By mid-decade more than a third of all data center traffic will be based in the cloud, which allows data to be stored and accessed remotely, Cisco said in its first annual Global Cloud Index published on Tuesday.

Gobal data center traffic overall will increase four-fold, a 33 per cent compound annual growth rate between 2010 and 2015, according to Cisco.

That translates into data traffic of 4.8 zettabytes per year by 2015 or every man, woman and child watching a full length movie once a day for one year.

"What was surprising is how much data is actually being moved, we started off with a zettabyte," said Suraj Shetty, vice president of product and solutions marketing, referring to 2010 when annual data traffic worldwide was at 1.1 zettabyte, which equals a trillion gigabytes.

"The evolution of cloud services is driven in large part by users' expectations to access applications and content anytime, from anywhere, over any network and with any device," Cisco said.

Economic considerations were also a significant factor, Shetty said, because cloud-based data centers could support more virtual machines and workloads than traditional data centers making remote storage more cost-efficient.

Cisco, which offers technology to build, deploy and use cloud services, expects that, by 2014, more than 50 per cent of all workloads will be processed in the cloud.

IT research firm Forrester has forecast the global cloud computing market will grow to $241 billion in 2020 from $41 billion this year.

However, it will still take some time and investments in network expansion until networks around the world are ready to handle advanced cloud services.

All regions can currently support some level of cloud services based on average download and upload speeds and the time it takes for information to pass through the network for business and consumer connections, Cisco said.

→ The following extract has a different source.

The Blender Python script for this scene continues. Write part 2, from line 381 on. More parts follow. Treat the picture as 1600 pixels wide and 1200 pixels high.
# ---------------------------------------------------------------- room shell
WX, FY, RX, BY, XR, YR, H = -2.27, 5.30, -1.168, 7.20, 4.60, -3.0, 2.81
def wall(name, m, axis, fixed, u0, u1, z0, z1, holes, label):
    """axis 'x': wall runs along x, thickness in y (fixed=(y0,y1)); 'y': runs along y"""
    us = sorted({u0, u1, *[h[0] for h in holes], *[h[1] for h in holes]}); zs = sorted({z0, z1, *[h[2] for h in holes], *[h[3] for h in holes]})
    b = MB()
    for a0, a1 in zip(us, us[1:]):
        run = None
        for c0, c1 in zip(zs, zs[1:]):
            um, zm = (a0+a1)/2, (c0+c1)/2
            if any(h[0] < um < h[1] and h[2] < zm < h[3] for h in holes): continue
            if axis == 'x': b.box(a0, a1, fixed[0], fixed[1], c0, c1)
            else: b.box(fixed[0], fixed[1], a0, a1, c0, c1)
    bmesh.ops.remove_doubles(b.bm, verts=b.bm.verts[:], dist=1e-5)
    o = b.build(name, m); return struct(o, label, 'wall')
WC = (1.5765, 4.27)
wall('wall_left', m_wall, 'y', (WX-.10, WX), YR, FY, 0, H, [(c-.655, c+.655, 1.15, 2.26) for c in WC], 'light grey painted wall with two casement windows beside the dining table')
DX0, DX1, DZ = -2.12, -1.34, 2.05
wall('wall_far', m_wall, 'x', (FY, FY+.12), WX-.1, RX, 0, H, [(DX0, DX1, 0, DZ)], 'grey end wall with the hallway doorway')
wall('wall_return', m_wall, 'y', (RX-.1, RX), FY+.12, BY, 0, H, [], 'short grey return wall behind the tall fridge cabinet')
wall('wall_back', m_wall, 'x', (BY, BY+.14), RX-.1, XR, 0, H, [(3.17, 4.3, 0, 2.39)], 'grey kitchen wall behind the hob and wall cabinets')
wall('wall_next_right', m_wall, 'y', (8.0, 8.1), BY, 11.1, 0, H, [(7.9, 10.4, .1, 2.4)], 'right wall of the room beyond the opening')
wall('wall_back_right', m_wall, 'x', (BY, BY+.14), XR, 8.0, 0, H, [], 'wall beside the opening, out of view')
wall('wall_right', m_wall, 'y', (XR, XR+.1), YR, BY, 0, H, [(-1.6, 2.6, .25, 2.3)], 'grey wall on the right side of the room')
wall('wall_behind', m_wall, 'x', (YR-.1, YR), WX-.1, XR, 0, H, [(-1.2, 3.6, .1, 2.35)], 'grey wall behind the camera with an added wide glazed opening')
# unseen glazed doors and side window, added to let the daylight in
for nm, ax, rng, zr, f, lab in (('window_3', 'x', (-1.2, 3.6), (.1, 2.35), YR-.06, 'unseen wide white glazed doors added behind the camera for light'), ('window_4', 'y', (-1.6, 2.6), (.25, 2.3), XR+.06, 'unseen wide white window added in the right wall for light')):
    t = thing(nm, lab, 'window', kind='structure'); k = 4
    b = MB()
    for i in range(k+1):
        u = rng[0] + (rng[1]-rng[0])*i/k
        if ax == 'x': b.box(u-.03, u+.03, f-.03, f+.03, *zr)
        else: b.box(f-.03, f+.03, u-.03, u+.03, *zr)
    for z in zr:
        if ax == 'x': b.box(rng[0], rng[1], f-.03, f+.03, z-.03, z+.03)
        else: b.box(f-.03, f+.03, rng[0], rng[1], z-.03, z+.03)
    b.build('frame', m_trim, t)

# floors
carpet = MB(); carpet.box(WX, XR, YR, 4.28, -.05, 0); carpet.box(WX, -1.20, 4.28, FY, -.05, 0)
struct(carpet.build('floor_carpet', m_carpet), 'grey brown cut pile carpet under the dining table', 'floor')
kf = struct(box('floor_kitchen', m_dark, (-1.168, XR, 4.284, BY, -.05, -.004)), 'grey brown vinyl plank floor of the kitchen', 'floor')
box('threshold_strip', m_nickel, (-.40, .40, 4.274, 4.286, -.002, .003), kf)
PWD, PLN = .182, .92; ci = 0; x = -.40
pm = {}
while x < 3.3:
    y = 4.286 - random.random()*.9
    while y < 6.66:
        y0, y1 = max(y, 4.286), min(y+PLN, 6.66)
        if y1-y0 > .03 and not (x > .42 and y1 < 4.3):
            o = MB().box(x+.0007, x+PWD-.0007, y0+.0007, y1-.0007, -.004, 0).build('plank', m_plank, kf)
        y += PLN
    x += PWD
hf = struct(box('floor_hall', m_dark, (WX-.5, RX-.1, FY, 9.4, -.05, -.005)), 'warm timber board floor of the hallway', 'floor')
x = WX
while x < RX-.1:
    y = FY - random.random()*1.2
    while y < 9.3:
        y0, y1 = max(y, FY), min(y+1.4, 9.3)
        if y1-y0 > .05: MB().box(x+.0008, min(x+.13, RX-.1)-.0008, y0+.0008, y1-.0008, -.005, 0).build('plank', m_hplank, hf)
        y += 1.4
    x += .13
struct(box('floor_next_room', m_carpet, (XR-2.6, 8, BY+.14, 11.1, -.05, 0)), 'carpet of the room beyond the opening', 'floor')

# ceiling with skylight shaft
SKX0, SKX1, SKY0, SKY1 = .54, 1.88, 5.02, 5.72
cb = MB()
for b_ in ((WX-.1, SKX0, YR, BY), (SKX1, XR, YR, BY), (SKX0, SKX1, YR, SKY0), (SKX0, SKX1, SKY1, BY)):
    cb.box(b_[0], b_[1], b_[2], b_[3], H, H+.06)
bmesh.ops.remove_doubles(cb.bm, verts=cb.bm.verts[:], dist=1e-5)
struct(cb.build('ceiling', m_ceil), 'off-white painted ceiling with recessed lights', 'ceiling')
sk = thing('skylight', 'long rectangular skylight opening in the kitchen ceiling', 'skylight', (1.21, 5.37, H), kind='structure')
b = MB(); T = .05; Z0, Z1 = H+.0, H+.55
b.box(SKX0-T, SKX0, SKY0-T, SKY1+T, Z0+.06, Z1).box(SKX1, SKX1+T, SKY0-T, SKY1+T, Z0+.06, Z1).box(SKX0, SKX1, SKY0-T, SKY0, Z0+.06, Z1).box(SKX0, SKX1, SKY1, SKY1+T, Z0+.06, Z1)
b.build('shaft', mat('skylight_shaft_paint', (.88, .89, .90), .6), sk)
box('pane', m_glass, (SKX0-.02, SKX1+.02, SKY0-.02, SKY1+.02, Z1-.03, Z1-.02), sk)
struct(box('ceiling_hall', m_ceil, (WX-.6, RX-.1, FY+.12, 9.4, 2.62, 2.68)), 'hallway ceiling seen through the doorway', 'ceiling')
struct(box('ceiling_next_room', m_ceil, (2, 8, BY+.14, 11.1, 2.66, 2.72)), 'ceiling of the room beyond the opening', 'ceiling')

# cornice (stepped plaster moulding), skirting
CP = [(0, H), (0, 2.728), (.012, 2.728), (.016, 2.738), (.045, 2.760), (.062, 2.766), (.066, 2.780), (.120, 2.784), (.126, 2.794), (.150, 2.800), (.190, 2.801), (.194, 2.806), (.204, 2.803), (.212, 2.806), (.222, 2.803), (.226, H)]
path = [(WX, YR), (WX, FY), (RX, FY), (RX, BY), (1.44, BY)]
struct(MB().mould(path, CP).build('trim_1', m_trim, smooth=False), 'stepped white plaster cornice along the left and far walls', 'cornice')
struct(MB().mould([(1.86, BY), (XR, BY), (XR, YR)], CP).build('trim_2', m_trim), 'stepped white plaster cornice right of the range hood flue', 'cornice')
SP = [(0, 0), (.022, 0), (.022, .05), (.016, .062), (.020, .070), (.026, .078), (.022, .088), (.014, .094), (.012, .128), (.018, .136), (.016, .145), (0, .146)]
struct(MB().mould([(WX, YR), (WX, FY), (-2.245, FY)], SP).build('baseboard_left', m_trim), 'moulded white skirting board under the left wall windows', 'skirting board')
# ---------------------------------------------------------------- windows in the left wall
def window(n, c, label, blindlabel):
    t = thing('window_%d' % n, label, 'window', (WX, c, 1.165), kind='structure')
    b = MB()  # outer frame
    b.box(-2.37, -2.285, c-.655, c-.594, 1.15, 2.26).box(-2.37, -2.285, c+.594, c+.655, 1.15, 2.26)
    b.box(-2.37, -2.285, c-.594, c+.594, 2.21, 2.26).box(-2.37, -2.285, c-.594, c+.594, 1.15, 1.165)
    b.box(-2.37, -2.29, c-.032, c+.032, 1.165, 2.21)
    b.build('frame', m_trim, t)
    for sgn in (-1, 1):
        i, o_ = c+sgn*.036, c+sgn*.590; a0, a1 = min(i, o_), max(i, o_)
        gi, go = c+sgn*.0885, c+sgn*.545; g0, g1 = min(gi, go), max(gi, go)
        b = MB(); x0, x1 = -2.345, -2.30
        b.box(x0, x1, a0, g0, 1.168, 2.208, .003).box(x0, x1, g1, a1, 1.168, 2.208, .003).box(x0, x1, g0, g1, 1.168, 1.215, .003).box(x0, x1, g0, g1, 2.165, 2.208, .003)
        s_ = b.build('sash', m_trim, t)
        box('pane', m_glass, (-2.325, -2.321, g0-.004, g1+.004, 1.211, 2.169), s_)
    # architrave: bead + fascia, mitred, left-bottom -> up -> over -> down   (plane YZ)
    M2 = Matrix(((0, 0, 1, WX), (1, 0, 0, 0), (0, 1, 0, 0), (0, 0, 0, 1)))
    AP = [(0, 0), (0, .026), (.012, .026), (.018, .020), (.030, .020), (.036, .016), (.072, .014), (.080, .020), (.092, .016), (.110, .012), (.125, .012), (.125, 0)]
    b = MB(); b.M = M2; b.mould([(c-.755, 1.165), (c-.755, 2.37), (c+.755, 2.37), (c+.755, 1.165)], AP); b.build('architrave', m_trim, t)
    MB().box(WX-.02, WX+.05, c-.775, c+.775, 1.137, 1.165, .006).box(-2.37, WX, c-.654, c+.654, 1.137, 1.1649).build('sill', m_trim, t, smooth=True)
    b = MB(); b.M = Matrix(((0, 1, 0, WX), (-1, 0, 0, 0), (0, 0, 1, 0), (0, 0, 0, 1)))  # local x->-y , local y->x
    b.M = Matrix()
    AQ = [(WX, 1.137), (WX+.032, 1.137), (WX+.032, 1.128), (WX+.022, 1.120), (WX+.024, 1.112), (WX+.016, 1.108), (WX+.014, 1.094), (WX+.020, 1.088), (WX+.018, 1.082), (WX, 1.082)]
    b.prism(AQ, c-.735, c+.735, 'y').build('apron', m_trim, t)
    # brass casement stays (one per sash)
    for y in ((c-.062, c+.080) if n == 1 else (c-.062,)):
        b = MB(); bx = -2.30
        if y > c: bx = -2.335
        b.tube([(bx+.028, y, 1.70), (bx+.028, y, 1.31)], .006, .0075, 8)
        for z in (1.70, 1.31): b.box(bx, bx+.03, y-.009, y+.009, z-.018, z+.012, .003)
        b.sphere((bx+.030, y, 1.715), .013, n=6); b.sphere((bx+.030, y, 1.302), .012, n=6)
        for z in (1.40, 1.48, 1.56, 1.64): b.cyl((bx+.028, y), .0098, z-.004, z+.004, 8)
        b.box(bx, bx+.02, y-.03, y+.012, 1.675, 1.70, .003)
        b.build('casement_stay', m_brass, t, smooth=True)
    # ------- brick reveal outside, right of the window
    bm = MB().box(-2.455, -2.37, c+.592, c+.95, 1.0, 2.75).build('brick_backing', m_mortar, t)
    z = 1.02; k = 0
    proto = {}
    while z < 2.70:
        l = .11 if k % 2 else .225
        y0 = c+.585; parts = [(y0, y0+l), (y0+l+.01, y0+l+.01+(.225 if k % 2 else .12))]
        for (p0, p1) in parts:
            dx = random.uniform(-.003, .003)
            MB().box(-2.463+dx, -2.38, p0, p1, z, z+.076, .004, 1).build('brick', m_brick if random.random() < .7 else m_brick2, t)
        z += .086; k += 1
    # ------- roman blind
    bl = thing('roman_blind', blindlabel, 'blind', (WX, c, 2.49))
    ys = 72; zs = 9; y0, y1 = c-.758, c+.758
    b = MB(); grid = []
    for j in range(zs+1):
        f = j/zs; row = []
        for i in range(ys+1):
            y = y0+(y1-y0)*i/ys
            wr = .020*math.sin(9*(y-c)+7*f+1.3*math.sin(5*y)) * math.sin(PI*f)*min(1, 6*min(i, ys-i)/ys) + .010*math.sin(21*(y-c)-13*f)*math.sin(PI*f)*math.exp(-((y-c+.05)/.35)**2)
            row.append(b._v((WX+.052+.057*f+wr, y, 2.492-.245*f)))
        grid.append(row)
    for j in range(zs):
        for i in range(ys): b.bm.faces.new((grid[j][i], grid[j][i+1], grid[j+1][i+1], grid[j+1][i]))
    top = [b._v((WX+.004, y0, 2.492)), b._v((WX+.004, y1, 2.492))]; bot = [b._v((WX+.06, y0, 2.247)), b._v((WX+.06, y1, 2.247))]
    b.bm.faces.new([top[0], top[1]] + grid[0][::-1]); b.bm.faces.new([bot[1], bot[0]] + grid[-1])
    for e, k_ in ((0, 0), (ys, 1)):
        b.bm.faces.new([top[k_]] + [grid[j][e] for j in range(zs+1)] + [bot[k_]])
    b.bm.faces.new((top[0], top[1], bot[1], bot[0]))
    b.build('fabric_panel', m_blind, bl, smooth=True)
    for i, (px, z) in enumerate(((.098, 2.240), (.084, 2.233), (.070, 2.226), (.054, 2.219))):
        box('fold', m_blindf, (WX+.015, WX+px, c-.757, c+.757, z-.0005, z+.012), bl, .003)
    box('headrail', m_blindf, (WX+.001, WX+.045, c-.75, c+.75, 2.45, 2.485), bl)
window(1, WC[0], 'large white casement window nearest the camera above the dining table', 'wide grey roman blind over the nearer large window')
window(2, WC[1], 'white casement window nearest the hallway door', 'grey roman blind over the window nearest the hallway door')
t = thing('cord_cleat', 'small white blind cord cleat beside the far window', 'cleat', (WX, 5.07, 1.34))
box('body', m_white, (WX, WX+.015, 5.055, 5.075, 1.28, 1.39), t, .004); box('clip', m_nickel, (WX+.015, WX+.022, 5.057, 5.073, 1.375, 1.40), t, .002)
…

"However, few regions' average network characteristics are currently able to support the high-end advanced cloud apps," Cisco added.

Basic cloud applications include email, Web browsing or social networking, while advanced cloud services, which have higher network requirements, include advanced gaming and high definition video conferencing.

For the forecast Cisco collected network data from 10 enterprise and Internet data centers for 12 months.